Exercise description:
How many lines in the records below contain the word "follow"? Give only the number.

++++++++++++++++++++

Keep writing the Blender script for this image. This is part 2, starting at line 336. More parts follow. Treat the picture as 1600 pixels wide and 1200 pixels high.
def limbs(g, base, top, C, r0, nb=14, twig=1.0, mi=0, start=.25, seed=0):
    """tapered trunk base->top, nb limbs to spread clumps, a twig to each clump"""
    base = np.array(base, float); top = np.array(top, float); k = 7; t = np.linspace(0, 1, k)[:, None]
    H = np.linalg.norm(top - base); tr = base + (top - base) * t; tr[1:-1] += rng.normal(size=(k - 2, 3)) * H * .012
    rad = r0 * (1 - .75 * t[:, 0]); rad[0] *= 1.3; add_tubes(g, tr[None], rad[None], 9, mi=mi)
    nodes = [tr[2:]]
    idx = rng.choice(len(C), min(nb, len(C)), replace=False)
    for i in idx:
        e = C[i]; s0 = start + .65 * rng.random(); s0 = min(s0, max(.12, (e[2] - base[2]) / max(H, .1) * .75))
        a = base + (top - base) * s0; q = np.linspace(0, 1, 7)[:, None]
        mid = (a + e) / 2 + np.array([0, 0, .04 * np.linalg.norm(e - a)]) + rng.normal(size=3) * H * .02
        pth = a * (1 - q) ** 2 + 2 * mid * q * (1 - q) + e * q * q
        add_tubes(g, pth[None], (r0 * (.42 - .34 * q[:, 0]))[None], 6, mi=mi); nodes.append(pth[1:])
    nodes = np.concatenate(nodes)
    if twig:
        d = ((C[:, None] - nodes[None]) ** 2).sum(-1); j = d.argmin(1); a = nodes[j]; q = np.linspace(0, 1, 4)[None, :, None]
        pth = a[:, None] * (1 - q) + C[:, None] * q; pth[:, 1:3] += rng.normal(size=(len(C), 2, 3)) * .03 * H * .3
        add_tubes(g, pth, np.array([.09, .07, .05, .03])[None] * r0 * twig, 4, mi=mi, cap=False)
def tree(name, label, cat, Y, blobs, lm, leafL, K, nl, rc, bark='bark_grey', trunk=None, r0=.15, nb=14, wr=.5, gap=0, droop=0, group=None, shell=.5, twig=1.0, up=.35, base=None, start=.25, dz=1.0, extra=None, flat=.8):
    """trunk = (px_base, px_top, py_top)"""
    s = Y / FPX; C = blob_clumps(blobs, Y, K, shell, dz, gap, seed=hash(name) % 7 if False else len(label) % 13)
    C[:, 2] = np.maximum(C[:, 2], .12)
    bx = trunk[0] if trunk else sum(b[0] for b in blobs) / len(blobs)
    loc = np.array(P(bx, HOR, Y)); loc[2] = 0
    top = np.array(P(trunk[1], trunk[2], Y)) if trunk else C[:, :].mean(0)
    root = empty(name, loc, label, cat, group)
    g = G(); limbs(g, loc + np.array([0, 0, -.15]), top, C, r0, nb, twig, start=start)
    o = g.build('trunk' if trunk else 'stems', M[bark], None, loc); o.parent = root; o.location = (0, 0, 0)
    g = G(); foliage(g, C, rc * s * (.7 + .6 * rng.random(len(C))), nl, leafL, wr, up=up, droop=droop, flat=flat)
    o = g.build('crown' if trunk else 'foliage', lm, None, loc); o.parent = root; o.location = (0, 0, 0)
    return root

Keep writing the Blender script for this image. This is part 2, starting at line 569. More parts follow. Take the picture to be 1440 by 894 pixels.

++++++++++++++++++++

Exercise output:
2